Transcribe the listing below word for word.

# [Extracted material]

──────────

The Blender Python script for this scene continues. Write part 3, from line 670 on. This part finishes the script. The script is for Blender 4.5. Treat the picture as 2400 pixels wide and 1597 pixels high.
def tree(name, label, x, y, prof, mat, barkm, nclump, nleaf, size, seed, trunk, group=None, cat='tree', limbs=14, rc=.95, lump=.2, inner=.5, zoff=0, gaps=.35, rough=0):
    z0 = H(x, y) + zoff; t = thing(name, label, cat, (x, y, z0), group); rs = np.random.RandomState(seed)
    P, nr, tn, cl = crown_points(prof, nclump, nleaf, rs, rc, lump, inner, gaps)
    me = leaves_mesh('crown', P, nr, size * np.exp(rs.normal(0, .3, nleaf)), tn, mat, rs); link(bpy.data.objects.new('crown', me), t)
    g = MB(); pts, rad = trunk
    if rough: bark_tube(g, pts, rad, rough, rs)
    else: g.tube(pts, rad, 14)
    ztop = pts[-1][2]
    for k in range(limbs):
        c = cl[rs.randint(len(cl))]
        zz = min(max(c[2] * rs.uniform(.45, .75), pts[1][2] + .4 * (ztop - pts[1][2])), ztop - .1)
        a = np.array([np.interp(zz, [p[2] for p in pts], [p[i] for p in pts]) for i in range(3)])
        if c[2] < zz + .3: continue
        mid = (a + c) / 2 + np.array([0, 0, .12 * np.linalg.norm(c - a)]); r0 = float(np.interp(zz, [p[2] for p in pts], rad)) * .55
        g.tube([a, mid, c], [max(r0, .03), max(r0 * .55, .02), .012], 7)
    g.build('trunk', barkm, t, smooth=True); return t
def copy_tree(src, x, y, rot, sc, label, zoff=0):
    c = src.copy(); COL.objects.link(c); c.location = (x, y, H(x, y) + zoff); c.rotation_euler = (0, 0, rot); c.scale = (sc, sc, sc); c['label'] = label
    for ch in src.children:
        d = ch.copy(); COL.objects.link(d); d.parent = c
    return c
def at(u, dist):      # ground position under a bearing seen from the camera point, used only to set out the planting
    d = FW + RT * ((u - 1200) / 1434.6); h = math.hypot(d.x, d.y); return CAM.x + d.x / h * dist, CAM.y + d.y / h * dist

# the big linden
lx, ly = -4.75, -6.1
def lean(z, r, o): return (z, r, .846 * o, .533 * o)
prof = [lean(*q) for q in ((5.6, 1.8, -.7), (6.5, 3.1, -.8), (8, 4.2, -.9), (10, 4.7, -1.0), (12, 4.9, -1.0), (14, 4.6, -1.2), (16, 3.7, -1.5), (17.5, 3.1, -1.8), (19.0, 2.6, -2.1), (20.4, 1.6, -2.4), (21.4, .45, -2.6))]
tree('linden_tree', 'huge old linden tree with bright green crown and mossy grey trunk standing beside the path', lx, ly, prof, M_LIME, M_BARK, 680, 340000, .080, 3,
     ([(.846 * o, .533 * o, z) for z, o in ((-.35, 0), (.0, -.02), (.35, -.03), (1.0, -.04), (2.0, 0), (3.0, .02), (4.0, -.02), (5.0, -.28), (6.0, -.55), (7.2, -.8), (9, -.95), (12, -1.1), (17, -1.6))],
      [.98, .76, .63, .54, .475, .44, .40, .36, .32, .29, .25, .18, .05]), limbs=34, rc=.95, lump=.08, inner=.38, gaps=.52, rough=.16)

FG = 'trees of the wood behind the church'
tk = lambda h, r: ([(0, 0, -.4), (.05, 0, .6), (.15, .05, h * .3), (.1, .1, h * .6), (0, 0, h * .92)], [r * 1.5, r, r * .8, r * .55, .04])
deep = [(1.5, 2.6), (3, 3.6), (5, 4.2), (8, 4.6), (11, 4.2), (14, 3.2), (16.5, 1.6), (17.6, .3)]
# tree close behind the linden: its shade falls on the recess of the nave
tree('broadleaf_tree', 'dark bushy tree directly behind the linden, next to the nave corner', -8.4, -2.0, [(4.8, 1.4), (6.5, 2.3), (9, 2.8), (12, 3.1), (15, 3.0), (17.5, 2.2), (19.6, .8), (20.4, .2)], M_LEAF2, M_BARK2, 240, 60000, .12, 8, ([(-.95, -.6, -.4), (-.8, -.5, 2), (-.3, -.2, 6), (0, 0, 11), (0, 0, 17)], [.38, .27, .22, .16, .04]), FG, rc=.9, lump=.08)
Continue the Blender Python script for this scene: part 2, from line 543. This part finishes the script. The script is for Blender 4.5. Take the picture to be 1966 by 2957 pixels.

──────────

# [Solved problem]
The Blender Python script for this scene continues. Write part 3, from line 670 on. This part finishes the script. The script is for Blender 4.5. Treat the picture as 2400 pixels wide and 1597 pixels high.
def tree(name, label, x, y, prof, mat, barkm, nclump, nleaf, size, seed, trunk, group=None, cat='tree', limbs=14, rc=.95, lump=.2, inner=.5, zoff=0, gaps=.35, rough=0):
    z0 = H(x, y) + zoff; t = thing(name, label, cat, (x, y, z0), group); rs = np.random.RandomState(seed)
    P, nr, tn, cl = crown_points(prof, nclump, nleaf, rs, rc, lump, inner, gaps)
    me = leaves_mesh('crown', P, nr, size * np.exp(rs.normal(0, .3, nleaf)), tn, mat, rs); link(bpy.data.objects.new('crown', me), t)
    g = MB(); pts, rad = trunk
    if rough: bark_tube(g, pts, rad, rough, rs)
    else: g.tube(pts, rad, 14)
    ztop = pts[-1][2]
    for k in range(limbs):
        c = cl[rs.randint(len(cl))]
        zz = min(max(c[2] * rs.uniform(.45, .75), pts[1][2] + .4 * (ztop - pts[1][2])), ztop - .1)
        a = np.array([np.interp(zz, [p[2] for p in pts], [p[i] for p in pts]) for i in range(3)])
        if c[2] < zz + .3: continue
        mid = (a + c) / 2 + np.array([0, 0, .12 * np.linalg.norm(c - a)]); r0 = float(np.interp(zz, [p[2] for p in pts], rad)) * .55
        g.tube([a, mid, c], [max(r0, .03), max(r0 * .55, .02), .012], 7)
    g.build('trunk', barkm, t, smooth=True); return t
def copy_tree(src, x, y, rot, sc, label, zoff=0):
    c = src.copy(); COL.objects.link(c); c.location = (x, y, H(x, y) + zoff); c.rotation_euler = (0, 0, rot); c.scale = (sc, sc, sc); c['label'] = label
    for ch in src.children:
        d = ch.copy(); COL.objects.link(d); d.parent = c
    return c
def at(u, dist):      # ground position under a bearing seen from the camera point, used only to set out the planting
    d = FW + RT * ((u - 1200) / 1434.6); h = math.hypot(d.x, d.y); return CAM.x + d.x / h * dist, CAM.y + d.y / h * dist

# the big linden
lx, ly = -4.75, -6.1
def lean(z, r, o): return (z, r, .846 * o, .533 * o)
prof = [lean(*q) for q in ((5.6, 1.8, -.7), (6.5, 3.1, -.8), (8, 4.2, -.9), (10, 4.7, -1.0), (12, 4.9, -1.0), (14, 4.6, -1.2), (16, 3.7, -1.5), (17.5, 3.1, -1.8), (19.0, 2.6, -2.1), (20.4, 1.6, -2.4), (21.4, .45, -2.6))]
tree('linden_tree', 'huge old linden tree with bright green crown and mossy grey trunk standing beside the path', lx, ly, prof, M_LIME, M_BARK, 680, 340000, .080, 3,
     ([(.846 * o, .533 * o, z) for z, o in ((-.35, 0), (.0, -.02), (.35, -.03), (1.0, -.04), (2.0, 0), (3.0, .02), (4.0, -.02), (5.0, -.28), (6.0, -.55), (7.2, -.8), (9, -.95), (12, -1.1), (17, -1.6))],
      [.98, .76, .63, .54, .475, .44, .40, .36, .32, .29, .25, .18, .05]), limbs=34, rc=.95, lump=.08, inner=.38, gaps=.52, rough=.16)

FG = 'trees of the wood behind the church'
tk = lambda h, r: ([(0, 0, -.4), (.05, 0, .6), (.15, .05, h * .3), (.1, .1, h * .6), (0, 0, h * .92)], [r * 1.5, r, r * .8, r * .55, .04])
deep = [(1.5, 2.6), (3, 3.6), (5, 4.2), (8, 4.6), (11, 4.2), (14, 3.2), (16.5, 1.6), (17.6, .3)]
# tree close behind the linden: its shade falls on the recess of the nave
tree('broadleaf_tree', 'dark bushy tree directly behind the linden, next to the nave corner', -8.4, -2.0, [(4.8, 1.4), (6.5, 2.3), (9, 2.8), (12, 3.1), (15, 3.0), (17.5, 2.2), (19.6, .8), (20.4, .2)], M_LEAF2, M_BARK2, 240, 60000, .12, 8, ([(-.95, -.6, -.4), (-.8, -.5, 2), (-.3, -.2, 6), (0, 0, 11), (0, 0, 17)], [.38, .27, .22, .16, .04]), FG, rc=.9, lump=.08)
Continue the Blender Python script for this scene: part 2, from line 543. This part finishes the script. The script is for Blender 4.5. Take the picture to be 1966 by 2957 pixels.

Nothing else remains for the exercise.